--- start EXERCISE INPUTS ---

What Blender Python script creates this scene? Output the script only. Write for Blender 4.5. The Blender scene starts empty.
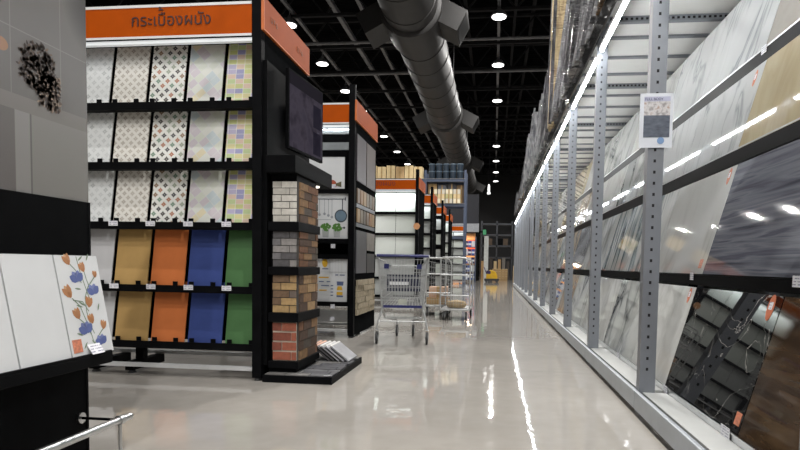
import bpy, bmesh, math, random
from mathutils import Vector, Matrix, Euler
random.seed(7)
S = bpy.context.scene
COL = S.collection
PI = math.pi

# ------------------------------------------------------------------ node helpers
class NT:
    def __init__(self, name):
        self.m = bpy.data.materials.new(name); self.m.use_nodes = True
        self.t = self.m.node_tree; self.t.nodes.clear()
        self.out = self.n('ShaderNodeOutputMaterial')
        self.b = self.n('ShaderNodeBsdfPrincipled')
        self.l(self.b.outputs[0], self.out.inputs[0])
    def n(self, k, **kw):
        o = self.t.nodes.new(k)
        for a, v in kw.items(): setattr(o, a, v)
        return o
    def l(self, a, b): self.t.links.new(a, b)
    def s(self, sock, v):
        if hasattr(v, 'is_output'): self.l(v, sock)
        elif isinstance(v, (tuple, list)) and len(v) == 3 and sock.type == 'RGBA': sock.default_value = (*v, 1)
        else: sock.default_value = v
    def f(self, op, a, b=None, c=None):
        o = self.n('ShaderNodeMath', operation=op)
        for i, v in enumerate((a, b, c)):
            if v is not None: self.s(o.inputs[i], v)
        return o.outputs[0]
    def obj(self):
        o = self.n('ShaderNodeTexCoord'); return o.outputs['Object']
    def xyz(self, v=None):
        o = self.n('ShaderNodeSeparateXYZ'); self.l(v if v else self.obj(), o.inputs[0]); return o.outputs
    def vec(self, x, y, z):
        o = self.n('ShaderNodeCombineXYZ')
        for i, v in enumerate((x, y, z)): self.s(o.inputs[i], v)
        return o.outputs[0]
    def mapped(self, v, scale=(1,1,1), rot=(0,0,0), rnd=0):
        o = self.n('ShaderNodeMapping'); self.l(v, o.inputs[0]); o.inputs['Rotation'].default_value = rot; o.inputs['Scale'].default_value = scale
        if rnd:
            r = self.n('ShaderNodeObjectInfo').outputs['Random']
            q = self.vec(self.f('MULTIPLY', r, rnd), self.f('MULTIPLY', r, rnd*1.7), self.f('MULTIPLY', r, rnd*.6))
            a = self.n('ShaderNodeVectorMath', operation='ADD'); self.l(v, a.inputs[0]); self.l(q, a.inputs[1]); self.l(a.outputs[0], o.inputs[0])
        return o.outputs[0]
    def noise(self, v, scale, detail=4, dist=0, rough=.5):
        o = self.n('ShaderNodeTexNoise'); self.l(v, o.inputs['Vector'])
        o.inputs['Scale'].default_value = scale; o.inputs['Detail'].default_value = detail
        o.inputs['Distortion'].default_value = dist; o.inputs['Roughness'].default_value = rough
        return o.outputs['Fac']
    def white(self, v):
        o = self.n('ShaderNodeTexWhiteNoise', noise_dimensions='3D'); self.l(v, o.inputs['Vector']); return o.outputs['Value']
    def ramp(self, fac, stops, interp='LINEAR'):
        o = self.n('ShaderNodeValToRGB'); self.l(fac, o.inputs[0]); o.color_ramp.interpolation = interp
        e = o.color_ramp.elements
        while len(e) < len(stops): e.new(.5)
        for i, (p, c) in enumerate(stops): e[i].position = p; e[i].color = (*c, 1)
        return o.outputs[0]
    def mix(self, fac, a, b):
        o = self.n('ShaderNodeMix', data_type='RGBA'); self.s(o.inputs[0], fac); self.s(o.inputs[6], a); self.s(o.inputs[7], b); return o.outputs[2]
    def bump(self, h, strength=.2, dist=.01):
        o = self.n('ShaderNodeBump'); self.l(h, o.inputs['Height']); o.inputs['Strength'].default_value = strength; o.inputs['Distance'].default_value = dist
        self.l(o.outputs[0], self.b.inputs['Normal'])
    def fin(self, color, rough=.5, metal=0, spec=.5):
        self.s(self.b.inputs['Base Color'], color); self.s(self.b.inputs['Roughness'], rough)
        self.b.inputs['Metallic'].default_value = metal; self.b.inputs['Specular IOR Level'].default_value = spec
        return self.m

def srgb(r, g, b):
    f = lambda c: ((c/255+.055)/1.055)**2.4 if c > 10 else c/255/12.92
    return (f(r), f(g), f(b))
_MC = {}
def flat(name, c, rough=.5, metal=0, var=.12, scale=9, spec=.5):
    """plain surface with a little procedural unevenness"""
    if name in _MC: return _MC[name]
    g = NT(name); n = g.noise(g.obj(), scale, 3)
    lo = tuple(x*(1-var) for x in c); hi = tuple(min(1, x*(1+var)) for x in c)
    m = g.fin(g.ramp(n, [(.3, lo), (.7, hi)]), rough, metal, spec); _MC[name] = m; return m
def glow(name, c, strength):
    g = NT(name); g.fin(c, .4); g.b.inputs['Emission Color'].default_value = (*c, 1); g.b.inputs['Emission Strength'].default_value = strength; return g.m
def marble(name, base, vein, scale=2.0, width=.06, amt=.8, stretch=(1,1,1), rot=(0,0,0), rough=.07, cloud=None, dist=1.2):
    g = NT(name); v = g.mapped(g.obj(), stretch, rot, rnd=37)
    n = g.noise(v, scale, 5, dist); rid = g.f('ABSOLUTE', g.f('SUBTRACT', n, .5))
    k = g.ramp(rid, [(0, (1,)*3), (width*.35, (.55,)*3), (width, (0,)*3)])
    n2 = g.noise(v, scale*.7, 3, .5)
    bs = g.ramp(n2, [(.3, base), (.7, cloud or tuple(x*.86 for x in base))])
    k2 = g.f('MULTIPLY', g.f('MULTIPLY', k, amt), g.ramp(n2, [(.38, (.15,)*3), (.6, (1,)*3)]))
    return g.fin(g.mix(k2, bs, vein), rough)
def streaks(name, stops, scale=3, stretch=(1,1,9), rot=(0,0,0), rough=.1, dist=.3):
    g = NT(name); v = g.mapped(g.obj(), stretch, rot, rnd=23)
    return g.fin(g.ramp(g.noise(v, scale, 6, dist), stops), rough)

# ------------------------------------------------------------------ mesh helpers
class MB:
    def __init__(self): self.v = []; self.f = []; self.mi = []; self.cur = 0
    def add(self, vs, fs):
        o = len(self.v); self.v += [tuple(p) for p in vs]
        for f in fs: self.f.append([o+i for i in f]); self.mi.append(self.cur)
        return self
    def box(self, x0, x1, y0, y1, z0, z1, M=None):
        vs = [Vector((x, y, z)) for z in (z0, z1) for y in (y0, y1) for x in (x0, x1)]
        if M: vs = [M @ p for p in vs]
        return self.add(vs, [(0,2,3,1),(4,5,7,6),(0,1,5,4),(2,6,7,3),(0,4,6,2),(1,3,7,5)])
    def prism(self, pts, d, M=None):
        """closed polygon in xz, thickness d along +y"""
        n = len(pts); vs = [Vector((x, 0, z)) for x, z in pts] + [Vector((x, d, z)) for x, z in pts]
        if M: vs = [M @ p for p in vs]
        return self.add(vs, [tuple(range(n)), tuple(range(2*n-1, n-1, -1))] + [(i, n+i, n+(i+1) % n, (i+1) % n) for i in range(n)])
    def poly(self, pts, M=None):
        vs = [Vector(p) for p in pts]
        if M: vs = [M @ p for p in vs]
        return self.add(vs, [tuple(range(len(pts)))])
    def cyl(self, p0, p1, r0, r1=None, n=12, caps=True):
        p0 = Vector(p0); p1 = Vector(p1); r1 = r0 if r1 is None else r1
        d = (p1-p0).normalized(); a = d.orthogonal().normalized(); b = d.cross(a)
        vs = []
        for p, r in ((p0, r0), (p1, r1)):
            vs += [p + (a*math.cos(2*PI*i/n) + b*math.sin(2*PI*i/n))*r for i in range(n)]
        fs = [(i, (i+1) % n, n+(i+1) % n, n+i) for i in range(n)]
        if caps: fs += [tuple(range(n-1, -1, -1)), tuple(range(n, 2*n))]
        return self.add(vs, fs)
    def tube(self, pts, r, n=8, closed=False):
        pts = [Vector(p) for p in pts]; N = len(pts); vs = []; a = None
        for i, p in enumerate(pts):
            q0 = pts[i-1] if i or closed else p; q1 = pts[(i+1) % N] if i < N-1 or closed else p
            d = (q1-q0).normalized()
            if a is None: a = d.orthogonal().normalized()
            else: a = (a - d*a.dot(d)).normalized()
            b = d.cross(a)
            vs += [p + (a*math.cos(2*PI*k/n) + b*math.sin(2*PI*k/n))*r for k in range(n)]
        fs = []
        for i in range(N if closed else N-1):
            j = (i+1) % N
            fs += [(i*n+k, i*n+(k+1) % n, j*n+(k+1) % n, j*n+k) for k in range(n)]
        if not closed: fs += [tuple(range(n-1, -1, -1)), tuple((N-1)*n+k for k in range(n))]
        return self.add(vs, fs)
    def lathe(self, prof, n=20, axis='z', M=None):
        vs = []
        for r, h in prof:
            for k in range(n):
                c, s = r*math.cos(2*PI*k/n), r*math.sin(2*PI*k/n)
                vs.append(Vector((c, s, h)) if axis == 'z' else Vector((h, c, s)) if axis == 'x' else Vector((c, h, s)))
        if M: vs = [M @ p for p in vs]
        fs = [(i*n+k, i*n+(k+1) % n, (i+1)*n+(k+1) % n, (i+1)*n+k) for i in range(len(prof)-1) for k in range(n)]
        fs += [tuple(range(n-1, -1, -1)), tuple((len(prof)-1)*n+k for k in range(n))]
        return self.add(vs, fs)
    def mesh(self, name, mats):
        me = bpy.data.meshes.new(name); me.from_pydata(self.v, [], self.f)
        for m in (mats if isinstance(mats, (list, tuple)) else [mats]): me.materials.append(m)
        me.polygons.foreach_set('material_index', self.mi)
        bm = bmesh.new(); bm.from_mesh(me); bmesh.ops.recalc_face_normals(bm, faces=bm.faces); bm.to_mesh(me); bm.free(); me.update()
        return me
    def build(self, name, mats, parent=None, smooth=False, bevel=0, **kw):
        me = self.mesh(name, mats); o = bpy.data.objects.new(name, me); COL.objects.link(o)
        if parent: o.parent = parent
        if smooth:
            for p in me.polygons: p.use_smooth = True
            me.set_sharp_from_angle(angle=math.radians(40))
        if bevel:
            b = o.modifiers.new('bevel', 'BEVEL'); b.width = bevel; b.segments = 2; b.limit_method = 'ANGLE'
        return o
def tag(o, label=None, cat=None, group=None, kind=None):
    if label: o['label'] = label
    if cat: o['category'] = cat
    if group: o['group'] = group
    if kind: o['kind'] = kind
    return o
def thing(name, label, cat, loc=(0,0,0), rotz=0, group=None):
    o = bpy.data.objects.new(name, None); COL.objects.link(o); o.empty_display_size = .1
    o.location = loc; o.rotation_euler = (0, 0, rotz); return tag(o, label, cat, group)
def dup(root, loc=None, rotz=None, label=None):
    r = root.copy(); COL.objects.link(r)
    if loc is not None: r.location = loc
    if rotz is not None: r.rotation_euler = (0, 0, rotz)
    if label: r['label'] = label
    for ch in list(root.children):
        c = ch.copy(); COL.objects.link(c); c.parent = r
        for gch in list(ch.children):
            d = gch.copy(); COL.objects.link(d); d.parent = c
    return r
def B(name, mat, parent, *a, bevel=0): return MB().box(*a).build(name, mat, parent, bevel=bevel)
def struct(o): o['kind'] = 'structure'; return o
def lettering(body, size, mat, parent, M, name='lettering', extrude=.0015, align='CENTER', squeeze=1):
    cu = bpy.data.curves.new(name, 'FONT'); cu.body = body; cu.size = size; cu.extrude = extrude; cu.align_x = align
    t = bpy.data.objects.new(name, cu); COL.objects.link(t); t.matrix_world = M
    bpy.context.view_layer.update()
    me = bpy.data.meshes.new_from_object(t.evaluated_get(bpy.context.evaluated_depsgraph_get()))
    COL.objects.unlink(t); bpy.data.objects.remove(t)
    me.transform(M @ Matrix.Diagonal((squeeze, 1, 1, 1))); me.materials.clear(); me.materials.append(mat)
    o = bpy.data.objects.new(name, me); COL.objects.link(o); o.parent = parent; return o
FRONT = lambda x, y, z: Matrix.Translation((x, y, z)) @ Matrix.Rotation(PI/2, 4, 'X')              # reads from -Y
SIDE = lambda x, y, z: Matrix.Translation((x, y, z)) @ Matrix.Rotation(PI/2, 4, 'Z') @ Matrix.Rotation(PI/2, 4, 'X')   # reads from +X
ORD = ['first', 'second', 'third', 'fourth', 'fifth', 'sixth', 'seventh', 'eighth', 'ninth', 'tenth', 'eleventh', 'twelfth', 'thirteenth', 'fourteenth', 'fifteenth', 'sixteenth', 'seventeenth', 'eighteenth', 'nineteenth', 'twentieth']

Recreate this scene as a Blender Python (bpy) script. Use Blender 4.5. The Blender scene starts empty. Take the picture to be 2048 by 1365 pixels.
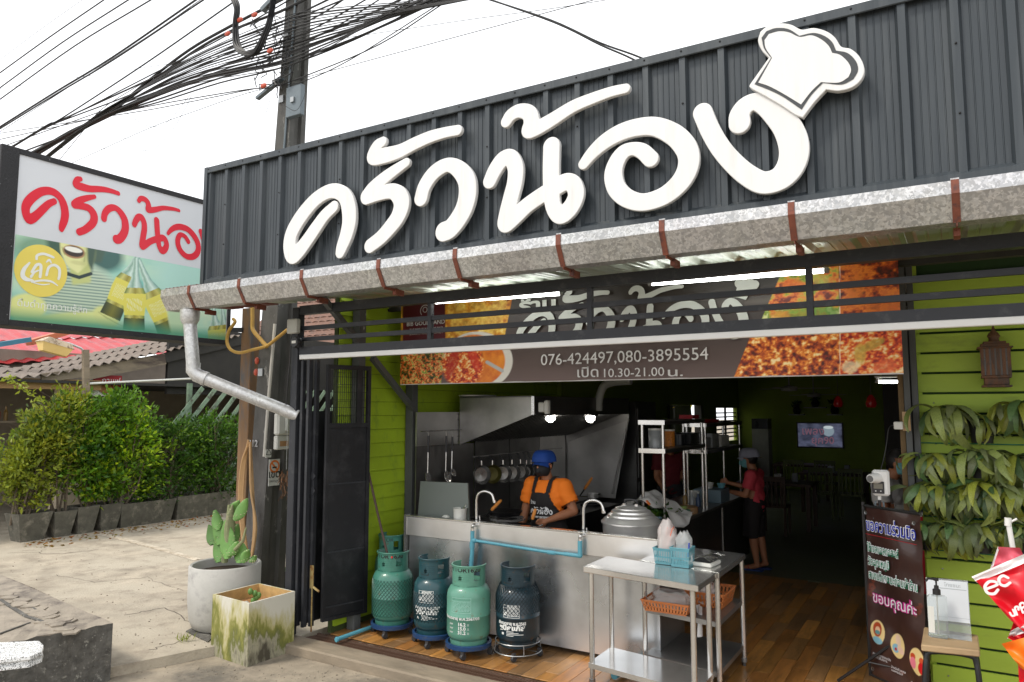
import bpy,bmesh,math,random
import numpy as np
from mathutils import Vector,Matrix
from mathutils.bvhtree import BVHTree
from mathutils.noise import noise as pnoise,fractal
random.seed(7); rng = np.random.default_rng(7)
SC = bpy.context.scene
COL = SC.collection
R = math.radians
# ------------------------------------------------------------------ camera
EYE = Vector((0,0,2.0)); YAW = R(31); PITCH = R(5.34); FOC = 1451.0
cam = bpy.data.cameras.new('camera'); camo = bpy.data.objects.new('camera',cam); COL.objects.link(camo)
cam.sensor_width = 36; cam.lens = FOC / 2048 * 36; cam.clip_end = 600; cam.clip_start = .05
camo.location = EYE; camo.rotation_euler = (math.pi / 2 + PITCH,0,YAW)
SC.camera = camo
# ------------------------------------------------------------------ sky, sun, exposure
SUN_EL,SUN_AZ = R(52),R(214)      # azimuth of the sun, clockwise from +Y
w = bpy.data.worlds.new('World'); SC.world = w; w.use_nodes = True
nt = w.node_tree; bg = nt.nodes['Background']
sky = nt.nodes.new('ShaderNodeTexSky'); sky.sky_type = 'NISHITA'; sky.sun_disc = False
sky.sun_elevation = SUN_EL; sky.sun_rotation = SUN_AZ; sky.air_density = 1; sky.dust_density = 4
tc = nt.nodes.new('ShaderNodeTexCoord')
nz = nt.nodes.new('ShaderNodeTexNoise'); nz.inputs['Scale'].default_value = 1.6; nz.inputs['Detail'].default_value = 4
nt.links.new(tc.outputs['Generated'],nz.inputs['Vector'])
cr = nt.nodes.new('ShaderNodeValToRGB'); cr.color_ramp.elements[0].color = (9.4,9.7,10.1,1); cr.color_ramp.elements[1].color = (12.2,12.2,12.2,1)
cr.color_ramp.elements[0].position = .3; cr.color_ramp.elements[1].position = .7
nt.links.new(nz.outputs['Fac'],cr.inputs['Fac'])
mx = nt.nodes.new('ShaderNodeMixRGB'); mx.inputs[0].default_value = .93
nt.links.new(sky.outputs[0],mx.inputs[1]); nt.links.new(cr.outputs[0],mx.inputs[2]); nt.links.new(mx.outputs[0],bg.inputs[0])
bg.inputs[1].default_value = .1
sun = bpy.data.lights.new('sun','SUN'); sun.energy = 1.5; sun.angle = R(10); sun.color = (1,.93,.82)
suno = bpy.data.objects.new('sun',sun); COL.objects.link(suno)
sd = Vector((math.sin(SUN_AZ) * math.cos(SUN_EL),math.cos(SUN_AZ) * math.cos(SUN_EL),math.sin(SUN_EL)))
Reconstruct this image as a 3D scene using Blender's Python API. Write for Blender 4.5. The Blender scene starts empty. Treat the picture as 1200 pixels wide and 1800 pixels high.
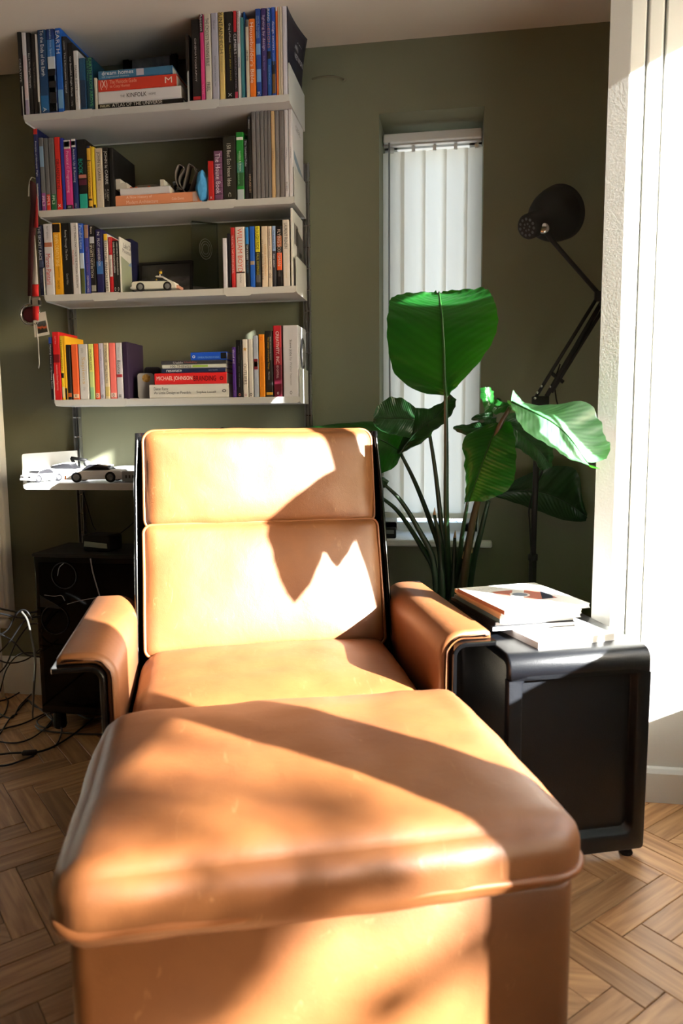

--- end EXERCISE INPUTS ---

Skip every picture and return the lines above from the top through the one that contains "PI = math.pi".

* FINISHED ANSWER:
What Blender Python script creates this scene? Output the script only. Write for Blender 4.5. The Blender scene starts empty.
import bpy, bmesh, math, random
from mathutils import Vector, Matrix, Euler
random.seed(7)
S = bpy.context.scene
COL = S.collection
PI = math.pi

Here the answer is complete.